Maybe you are like me and find that the thoughts and goals of perfection are actually causing you to stumble. Striving for excellence in all that we do is different than striving for perfection. When I am not striving for perfection, I can begin thriving in progress. Emotionally healthy people understand that there is a difference between perfection and progress. They know that we, as humans are fallible and incapable of perfection. People who think otherwise usually end up steeped in pride and a misguided sense of leadership.

So, what do we perfectionists do stop the on going search for perfection that causes us to stumble?

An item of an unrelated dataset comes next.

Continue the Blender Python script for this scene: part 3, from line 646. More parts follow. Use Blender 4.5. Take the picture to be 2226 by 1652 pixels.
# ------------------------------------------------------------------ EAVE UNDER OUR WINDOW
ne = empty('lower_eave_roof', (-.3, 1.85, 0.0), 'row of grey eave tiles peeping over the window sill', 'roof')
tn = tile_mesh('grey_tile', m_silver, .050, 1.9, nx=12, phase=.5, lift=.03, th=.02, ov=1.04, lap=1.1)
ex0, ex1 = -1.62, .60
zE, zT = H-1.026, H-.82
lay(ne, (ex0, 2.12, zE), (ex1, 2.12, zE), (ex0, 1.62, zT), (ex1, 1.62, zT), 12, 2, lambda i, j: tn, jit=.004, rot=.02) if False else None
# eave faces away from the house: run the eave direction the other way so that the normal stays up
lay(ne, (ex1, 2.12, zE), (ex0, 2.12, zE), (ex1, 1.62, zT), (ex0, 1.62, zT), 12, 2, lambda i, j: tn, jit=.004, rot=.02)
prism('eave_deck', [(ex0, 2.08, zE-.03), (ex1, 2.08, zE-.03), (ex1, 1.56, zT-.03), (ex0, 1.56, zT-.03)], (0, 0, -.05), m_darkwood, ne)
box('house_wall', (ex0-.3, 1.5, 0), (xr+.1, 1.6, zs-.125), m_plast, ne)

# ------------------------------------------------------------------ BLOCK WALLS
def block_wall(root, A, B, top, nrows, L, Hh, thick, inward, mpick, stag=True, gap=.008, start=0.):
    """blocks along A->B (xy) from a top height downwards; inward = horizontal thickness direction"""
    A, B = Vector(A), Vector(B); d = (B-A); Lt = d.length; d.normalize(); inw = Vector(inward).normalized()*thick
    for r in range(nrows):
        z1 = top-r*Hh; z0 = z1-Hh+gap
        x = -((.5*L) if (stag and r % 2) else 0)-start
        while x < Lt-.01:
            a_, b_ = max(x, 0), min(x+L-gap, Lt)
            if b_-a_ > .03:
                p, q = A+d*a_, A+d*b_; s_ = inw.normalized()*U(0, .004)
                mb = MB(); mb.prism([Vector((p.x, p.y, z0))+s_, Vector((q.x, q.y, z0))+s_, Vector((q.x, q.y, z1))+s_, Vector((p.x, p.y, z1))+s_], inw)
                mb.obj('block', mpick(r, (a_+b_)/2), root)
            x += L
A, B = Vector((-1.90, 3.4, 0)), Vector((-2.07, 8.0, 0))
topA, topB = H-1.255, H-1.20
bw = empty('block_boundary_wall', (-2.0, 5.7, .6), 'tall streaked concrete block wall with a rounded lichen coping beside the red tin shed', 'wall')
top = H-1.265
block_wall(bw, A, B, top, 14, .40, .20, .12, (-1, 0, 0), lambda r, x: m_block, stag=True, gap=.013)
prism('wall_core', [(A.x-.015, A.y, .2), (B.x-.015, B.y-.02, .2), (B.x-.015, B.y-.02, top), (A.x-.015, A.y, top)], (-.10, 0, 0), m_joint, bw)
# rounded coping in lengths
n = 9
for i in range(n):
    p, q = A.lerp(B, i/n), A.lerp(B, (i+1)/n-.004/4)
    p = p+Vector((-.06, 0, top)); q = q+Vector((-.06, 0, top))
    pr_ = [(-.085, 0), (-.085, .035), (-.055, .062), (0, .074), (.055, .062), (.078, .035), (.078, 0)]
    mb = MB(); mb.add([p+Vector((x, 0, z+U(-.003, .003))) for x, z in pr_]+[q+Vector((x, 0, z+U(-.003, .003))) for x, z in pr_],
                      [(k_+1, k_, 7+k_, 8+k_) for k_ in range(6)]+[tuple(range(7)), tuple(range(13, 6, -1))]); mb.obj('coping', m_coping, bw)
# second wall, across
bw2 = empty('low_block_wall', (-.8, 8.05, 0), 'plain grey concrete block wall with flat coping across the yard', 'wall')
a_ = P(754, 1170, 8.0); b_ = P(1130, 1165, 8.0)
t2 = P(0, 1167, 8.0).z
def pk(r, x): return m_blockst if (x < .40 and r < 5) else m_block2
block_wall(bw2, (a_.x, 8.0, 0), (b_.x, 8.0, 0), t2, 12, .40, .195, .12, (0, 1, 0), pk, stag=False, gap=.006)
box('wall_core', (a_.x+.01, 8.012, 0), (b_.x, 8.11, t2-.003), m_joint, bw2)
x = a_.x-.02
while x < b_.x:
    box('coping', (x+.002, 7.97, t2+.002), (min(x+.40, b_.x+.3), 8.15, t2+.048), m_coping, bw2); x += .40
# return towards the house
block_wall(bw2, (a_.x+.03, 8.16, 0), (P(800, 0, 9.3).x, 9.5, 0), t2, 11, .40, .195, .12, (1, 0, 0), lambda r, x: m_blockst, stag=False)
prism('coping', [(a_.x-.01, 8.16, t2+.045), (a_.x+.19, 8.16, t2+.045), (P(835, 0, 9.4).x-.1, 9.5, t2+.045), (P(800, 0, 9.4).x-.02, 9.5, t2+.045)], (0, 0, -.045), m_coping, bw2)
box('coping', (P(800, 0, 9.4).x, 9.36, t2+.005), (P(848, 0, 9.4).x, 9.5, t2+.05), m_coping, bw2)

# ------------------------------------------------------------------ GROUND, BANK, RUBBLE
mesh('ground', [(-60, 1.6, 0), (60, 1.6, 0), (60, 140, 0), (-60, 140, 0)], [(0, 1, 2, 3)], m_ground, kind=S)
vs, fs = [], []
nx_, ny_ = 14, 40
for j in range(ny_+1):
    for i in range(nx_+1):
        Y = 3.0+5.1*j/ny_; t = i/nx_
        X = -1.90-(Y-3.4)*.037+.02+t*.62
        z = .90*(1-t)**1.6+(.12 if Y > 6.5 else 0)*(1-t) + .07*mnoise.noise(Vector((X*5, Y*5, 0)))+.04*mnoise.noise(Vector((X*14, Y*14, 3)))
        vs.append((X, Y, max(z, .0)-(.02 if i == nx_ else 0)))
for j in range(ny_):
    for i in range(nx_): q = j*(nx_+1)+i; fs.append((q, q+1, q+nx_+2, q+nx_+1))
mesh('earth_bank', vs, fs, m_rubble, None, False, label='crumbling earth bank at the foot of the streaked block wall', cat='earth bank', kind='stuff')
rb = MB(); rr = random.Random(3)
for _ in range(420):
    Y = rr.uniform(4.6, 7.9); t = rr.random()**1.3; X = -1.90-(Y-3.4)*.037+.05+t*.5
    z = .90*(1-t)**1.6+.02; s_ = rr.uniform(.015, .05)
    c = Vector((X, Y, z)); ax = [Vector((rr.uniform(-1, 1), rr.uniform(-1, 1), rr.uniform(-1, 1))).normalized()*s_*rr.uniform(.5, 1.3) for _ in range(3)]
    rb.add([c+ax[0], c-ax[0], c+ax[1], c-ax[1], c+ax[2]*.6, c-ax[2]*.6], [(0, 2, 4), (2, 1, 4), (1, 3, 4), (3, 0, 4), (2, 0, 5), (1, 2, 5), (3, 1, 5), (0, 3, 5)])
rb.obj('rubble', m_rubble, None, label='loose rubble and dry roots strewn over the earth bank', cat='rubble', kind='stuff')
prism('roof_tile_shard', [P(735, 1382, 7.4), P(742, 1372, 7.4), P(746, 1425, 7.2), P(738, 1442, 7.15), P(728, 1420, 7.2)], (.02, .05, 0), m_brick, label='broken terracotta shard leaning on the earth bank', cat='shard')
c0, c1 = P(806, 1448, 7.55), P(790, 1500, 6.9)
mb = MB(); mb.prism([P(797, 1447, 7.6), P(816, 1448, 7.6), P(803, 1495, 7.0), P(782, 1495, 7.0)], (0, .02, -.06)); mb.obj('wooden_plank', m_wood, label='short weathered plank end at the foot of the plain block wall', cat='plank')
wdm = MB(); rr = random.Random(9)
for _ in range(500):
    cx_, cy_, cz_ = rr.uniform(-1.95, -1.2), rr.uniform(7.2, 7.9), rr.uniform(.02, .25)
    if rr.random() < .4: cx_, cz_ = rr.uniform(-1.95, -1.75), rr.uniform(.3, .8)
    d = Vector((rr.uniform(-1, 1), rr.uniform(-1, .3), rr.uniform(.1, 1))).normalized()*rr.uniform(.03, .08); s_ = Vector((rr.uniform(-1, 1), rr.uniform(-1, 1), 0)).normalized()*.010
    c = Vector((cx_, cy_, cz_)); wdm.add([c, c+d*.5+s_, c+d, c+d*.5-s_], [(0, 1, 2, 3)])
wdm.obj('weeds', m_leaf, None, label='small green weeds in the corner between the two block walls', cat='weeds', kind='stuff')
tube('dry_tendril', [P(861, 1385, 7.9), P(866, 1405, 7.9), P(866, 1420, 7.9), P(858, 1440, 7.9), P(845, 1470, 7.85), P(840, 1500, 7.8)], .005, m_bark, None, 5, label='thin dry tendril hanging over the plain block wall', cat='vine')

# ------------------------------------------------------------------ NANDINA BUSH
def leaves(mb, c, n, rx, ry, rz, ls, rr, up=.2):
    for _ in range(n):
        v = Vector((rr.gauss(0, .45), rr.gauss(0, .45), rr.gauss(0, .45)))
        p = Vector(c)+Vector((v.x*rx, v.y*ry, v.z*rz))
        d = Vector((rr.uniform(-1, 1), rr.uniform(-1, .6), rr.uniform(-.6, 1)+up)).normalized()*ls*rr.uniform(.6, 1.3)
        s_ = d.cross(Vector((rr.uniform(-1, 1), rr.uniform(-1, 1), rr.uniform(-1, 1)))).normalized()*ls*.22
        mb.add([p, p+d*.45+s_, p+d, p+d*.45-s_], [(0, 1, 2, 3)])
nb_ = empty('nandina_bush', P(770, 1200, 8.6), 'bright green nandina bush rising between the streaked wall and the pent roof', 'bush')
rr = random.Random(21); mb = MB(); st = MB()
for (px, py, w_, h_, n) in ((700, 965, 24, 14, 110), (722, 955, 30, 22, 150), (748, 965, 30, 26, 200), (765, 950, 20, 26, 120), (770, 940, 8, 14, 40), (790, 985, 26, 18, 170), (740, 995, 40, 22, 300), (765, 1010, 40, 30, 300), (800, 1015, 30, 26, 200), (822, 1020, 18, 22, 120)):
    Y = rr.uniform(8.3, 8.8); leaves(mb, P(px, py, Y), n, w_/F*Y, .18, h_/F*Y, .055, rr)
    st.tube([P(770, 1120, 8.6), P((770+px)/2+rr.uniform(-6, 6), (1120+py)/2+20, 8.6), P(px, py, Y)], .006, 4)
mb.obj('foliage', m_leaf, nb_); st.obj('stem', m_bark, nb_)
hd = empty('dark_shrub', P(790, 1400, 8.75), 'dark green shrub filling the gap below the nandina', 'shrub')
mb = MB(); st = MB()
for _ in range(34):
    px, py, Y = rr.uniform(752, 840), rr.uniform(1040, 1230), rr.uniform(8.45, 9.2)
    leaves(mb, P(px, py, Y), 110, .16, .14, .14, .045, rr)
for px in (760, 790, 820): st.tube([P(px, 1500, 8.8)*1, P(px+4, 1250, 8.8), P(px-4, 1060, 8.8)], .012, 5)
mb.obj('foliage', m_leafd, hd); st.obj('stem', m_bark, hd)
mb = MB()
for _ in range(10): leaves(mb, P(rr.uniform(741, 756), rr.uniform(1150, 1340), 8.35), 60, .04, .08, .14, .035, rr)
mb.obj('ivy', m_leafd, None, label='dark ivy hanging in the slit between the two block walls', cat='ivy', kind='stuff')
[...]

  1. Realize you have limitations. Understand that you may fail. Accept the possibility of that. Then, go after it with everything you have got. Recruit people to help you that can do the things you can not. A real sign of maturity is recognizing you need other people to succeed. If you fail, learn from your mistakes and try again. Don’t be so afraid of failure, that you never try. I can respect a person that always gets up when they fall. Go for making some progress, not being perfect.
  2. Prepare and plan. Educate yourself about what you are doing. So many times we believe the lie that something really good can happen quickly.  You have to put in the work if you want to make progress. There are some nights I open a jar of spaghetti sauce, and that is ok. But, there are some nights I dice, sauce, simmer, sip and smell. Nothing that comes in a jar compares to that rich and deliciously wonderful homemade sauce I make. Don’t get so ahead of yourself thinking about your end goal, that you forget to put in the effort.
  3. Excuse: an attempt to lessen the blame attaching to (a fault or offense); seek to defend or justify;a reason or explanation put forward to defend or justify a fault or offense.  Both of these definitions focus on a fault or offense. Neither of these definitions have anything to do with taking responsibility. I don’t like giving excuses and I don’t like getting them. Usually when I give them, it is a prideful attempt of trying to attach blame to the reason I didn’t meet the mark. I could just admit that I didn’t try hard enough, I didn’t seek to be educated, I didn’t ask for help, I didn’t prioritize, I didn’t follow up,  I didn’t think it through, I didn’t delegation, I didn’t investigate and I didn’t make any progress. Attempts to mask being imperfect with excuses always hinders progress.

Instead of focusing on being the best, focus on being your best. Thrive by seeking out progress. Bring value to whatever you do my taking responsibility for yourself. Don’t keep stumbling over pride and perfectionism. God has great plans for your life!!